The jokes
If someone's debating the speed of light and a drunk Russian, the Russian would take speed to grab a falling wallet.
Your momma so fat when she stepped on one scale, it broke. When she got another one, it said "TBC." She looked in the mirror, it broke.
What mistake did the manager of the Twin Towers make?
He replaced all the window cleaners with 2 commercial jets.
Why are Asians so bad at baseball? ... Because they ate the bat!
Why can't orphans fail a test?
Because the teacher is gonna ask their parents to sign it.
My wife told me I could never, ever build a car out of spaghetti. You should have seen the look on her face when I drove pasta!
Why did the tomato cross the road?
To ketchup with his friends on the other side.
Why do so many kids die in school shootings?
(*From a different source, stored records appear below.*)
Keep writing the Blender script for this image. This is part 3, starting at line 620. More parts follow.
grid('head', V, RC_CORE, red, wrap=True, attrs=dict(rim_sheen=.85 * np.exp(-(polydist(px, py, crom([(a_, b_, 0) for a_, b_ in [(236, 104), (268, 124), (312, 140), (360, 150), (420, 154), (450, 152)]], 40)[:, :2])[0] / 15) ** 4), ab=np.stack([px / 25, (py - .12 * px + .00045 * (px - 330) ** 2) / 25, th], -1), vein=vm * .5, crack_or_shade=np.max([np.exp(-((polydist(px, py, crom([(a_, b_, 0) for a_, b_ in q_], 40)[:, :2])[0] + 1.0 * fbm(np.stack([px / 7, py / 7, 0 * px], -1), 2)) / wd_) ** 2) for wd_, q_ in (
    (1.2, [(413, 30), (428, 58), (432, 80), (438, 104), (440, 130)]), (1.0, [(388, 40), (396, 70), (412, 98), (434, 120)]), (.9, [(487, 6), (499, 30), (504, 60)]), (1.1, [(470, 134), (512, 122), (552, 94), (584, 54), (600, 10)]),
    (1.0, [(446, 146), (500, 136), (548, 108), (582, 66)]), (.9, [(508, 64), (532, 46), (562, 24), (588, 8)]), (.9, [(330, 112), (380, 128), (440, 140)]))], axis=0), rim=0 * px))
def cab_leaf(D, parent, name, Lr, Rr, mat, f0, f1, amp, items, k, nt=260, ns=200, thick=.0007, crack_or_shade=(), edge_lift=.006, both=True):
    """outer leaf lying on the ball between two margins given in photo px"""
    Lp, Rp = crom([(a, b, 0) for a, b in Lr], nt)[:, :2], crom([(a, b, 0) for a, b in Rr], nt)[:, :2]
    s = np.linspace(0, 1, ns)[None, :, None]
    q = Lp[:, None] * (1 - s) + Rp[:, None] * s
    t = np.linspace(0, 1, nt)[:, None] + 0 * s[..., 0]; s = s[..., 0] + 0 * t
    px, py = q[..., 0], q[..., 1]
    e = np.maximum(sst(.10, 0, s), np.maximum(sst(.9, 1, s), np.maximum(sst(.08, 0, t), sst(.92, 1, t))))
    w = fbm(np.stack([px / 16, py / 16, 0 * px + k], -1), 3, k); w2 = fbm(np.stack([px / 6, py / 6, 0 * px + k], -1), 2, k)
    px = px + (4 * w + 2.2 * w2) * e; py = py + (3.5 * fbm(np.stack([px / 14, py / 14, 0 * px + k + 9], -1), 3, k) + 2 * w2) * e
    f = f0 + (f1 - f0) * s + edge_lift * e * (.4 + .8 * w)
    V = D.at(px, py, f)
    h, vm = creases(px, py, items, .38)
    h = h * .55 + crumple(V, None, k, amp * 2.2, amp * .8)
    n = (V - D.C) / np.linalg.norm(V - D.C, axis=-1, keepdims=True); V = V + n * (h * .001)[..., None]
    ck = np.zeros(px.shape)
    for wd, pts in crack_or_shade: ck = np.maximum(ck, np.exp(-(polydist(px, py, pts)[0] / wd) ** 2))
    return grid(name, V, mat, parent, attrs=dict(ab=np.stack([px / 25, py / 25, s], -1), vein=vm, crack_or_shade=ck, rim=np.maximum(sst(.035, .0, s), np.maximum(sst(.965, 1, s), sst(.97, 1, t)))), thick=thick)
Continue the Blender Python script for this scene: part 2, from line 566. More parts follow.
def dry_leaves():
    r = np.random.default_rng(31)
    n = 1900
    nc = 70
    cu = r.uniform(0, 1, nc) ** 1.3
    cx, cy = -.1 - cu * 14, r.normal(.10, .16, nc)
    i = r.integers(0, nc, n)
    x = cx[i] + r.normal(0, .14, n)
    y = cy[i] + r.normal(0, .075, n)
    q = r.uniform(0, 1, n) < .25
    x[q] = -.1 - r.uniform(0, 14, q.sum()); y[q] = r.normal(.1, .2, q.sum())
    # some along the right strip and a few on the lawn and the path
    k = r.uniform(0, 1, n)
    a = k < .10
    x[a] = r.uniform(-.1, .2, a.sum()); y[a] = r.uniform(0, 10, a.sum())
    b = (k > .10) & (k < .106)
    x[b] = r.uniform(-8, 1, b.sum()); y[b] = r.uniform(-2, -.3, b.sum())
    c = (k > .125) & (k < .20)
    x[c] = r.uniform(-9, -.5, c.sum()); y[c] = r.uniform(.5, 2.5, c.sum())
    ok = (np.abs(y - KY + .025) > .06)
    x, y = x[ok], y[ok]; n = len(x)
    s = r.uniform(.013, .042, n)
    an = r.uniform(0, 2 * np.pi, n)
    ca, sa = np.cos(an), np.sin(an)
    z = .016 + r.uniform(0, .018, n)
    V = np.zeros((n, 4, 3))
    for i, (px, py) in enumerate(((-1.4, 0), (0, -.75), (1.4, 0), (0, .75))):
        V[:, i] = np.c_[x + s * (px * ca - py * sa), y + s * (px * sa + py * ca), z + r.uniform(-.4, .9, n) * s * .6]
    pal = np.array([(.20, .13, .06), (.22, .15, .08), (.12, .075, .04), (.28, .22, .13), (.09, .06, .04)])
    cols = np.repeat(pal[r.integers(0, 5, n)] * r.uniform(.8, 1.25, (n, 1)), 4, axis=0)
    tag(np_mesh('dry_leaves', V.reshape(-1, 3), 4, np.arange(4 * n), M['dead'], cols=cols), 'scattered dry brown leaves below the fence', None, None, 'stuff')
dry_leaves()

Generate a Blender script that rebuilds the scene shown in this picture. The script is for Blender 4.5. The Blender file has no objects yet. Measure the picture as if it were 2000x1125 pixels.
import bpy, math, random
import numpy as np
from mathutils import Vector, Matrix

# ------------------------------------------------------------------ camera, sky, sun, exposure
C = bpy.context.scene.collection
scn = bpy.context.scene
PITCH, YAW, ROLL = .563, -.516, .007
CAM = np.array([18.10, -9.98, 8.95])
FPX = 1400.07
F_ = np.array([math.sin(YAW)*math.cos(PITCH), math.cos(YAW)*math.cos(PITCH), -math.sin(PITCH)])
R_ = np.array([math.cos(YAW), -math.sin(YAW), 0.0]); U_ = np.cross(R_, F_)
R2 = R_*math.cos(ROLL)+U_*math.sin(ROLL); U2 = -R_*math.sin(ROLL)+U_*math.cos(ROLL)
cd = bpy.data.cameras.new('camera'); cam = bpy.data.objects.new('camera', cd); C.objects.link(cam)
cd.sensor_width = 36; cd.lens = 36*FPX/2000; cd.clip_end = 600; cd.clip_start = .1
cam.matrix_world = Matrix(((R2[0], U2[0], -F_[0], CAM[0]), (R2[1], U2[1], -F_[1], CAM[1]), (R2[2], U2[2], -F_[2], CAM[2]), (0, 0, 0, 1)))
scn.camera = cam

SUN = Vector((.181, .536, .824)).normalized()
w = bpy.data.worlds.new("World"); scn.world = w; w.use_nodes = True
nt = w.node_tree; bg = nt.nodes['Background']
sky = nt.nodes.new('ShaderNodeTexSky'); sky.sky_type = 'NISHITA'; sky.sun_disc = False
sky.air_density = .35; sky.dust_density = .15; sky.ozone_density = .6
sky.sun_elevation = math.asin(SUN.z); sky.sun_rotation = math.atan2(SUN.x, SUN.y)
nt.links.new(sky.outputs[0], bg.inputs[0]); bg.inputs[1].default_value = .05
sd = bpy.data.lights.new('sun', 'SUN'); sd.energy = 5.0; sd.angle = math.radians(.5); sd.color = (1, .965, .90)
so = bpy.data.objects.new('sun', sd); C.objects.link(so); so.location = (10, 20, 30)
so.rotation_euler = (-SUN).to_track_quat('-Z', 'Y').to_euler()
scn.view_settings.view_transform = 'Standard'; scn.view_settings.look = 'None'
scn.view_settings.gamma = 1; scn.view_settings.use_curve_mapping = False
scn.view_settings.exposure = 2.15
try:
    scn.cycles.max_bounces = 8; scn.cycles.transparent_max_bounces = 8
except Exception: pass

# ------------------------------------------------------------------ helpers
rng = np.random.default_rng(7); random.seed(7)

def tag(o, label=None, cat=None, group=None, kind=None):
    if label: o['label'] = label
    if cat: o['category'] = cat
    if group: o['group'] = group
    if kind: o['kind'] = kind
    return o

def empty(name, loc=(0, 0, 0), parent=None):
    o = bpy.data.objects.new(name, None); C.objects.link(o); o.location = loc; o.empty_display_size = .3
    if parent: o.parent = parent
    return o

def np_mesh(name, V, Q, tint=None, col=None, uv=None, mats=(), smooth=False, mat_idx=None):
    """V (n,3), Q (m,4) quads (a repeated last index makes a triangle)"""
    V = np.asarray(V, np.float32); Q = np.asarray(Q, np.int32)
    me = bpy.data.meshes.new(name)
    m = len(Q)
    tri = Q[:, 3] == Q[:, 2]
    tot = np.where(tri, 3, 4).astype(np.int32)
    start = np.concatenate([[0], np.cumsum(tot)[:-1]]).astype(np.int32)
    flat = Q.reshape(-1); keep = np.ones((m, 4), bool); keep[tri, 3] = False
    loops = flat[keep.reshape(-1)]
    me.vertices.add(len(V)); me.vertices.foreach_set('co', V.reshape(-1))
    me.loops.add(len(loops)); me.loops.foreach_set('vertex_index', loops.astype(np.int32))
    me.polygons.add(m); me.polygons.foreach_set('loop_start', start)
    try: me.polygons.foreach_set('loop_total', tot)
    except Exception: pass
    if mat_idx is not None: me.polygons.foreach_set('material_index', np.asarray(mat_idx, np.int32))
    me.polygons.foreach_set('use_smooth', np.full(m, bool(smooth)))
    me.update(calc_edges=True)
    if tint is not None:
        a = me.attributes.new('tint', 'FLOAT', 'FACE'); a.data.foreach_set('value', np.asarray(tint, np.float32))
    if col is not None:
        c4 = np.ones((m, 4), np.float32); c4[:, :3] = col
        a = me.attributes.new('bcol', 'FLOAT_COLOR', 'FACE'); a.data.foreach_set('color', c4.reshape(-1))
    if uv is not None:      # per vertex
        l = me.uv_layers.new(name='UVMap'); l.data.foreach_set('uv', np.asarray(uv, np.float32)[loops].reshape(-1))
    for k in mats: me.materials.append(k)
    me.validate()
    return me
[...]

Because you're not allowed to run in the corridors.
Jesus takes his disciples to a bar.
"13 pints of water, please," he says to the barman.
"Oh, fuck, not you again," the barman replies.
"You boys are about to see something real special," says Jesus.
The companies that made the hand gel sanitizer must be absolutely rubbing their hands together!
Why did the hedgehog cross the road?
To see his flat-mate.
This year I'm going to name my Christmas tree Amy Winehouse, because when it dies it will leave needles all over the living room.
How do you say "fish" without the "i"?
Fsh
What did the cannibal do after eating all the vegetables?
Sold the wheelchairs on eBay.
What should I write a joke about? Name the subject, and I’ll make a joke about it.
What's the opposite of Jason?
Jasister.
One of my family members died on 9/11, he was one of the best pilots in the Middle East.
Why have there been so many deaths around the world?
Trees and ropes.
Knock, knock.
Who's there?
Queen.
Queen who?
You don't know the queen? You're crazy!
The emo kid's mom went to jail because the kid was hung.